Researchers warn too many homes are being built without a strategy for old properties
High rates of housebuilding in the North-east are speeding the decline of social housing, leading academics have warned.

A report on the region's housing markets from Birmingham University's centre for urban and regional studies said one in five homes are at risk of abandonment.

The report brings into question the government's commitment to renewal, even before its pathfinder projects get under way.

That amounts to more than 200,000 homes, mostly social housing and old terraced properties. Tyneside and Teesside are bearing the brunt but almost every council area is said to be affected.

Tyneside has only one pathfinder area for market renewal and two small Housing Corporation-funded demolition and rebuild projects. Teesside has neither.

The study was commissioned by the Northern Housing Consortium on behalf of a host of regional organisations.

It builds on the university's studies of the North-west, the Yorkshire and Humber area and the West Midlands.
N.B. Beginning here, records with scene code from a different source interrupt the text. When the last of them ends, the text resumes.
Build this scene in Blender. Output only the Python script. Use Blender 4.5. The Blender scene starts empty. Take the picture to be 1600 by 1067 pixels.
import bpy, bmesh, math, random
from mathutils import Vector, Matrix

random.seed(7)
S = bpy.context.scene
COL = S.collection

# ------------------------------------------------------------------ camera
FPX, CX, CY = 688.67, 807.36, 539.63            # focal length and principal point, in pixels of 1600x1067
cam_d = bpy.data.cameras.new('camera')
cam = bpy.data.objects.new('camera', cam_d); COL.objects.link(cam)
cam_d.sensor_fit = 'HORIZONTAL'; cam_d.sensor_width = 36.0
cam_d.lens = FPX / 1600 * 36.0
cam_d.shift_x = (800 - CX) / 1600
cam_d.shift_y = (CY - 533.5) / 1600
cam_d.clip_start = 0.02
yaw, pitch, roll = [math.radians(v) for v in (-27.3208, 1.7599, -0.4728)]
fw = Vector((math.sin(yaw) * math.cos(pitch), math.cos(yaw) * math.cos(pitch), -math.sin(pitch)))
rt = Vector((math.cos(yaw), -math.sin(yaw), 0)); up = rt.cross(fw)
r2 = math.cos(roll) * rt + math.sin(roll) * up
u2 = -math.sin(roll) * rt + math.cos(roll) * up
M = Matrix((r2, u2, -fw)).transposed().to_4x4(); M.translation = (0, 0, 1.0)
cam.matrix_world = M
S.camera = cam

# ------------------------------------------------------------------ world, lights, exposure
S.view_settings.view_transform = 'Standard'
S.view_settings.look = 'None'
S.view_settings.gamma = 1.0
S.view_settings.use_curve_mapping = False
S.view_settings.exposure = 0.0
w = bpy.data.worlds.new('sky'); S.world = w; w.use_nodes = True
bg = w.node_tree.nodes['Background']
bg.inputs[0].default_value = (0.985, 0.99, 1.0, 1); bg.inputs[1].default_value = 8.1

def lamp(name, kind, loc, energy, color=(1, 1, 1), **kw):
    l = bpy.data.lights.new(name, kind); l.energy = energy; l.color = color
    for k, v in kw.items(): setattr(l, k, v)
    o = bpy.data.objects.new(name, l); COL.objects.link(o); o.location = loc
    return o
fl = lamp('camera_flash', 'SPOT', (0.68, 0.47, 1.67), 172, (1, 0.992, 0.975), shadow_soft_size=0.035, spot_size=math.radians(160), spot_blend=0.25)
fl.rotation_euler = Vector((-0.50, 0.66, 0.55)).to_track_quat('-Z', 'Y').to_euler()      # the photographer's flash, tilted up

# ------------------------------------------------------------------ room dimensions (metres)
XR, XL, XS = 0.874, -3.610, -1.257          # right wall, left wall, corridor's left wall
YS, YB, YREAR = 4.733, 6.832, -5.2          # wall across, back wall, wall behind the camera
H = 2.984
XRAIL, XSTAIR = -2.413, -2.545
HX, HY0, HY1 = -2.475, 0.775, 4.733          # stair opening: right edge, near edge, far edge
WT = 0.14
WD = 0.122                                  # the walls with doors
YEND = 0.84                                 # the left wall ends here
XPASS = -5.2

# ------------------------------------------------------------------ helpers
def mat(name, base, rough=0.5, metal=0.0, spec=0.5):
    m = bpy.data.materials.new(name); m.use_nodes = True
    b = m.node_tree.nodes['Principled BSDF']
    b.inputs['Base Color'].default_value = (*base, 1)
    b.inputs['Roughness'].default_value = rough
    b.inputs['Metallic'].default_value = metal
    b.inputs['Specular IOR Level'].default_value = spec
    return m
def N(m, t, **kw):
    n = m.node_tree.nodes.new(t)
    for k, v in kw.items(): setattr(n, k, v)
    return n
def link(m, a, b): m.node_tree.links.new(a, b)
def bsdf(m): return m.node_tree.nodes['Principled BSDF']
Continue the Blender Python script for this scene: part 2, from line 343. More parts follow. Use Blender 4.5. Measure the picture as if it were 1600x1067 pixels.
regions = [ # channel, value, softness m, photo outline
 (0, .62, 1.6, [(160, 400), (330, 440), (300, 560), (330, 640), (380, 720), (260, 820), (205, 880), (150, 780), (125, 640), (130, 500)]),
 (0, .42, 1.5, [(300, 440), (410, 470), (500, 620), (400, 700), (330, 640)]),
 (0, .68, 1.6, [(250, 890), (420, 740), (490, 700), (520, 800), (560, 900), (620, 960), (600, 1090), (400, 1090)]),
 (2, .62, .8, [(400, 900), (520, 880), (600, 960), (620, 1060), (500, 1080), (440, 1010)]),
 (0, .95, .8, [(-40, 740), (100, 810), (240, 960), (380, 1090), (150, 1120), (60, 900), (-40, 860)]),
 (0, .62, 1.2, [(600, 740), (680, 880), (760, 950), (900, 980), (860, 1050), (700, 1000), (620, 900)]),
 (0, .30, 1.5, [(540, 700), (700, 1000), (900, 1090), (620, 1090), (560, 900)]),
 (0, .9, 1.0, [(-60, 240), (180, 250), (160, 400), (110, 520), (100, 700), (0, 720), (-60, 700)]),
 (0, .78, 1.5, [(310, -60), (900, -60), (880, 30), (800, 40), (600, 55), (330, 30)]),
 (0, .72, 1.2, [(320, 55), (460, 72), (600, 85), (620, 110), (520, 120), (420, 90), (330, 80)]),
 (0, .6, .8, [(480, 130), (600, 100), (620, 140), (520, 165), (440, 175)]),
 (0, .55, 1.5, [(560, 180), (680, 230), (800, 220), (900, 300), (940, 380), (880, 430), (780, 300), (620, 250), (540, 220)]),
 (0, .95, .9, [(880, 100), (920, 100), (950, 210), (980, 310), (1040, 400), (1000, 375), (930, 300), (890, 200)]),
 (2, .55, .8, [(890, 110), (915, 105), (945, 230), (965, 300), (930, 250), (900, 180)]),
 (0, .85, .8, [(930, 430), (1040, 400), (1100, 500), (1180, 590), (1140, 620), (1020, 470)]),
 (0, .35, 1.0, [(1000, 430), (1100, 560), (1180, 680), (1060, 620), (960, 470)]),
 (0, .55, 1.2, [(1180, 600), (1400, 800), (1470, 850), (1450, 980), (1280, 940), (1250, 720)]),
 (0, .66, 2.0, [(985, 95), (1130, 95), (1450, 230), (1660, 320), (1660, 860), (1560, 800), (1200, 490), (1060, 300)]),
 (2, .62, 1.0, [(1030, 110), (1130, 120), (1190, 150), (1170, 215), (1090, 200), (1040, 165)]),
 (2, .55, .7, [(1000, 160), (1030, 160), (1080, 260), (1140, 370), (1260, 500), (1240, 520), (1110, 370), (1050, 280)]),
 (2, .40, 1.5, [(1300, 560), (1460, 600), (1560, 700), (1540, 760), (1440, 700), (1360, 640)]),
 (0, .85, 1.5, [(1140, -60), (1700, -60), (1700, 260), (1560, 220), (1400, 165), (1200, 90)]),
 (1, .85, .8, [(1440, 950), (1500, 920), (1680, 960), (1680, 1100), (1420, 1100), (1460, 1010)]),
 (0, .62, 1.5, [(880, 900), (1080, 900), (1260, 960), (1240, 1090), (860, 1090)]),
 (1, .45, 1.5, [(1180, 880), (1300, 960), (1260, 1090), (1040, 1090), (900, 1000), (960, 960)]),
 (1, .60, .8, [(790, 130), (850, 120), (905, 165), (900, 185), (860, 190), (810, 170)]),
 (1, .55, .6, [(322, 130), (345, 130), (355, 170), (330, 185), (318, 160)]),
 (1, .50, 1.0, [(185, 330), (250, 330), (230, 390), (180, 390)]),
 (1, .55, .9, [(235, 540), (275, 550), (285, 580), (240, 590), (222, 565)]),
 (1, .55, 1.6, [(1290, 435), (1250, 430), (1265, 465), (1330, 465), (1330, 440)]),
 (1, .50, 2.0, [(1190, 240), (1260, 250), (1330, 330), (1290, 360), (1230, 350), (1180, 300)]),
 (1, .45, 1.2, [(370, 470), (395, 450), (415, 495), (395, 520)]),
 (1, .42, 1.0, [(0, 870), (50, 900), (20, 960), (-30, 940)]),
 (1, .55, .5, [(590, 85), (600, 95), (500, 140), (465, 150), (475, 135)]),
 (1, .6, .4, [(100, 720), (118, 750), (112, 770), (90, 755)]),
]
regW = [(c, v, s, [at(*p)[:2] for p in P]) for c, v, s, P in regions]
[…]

Researchers say the growth in new homes offers opportunities to improve the overall quality of housing, but there is a dearth of strategies or cash to deal with unwanted old housing. They say the North-east's population is falling and the number of households will increase only 6% in the next two decades, compared to a 14% rise across the country.

Yet housebuilding in the North-east continues at about the average rate for the whole country.
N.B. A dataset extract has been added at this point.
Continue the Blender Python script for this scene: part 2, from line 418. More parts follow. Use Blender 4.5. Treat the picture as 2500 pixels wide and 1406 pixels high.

Housing Federation North chair Colin Garbutt said communities are breaking down because people stay only a short time before moving on. "A lot of the accommodation is no longer what people want, and there are strong incentives to buy," he said.

"We must find money for demolition and improve working across council boundaries."

Charlie Hughes, chief executive of Endeavour Housing Association in Stockton-on-Tees, said Teesside had lost out because it was not among the leaders on public relations and the "political selling" of the issue. He said: "The centre for urban and regional studies has given us the big picture and now we must put together some scary detailed figures."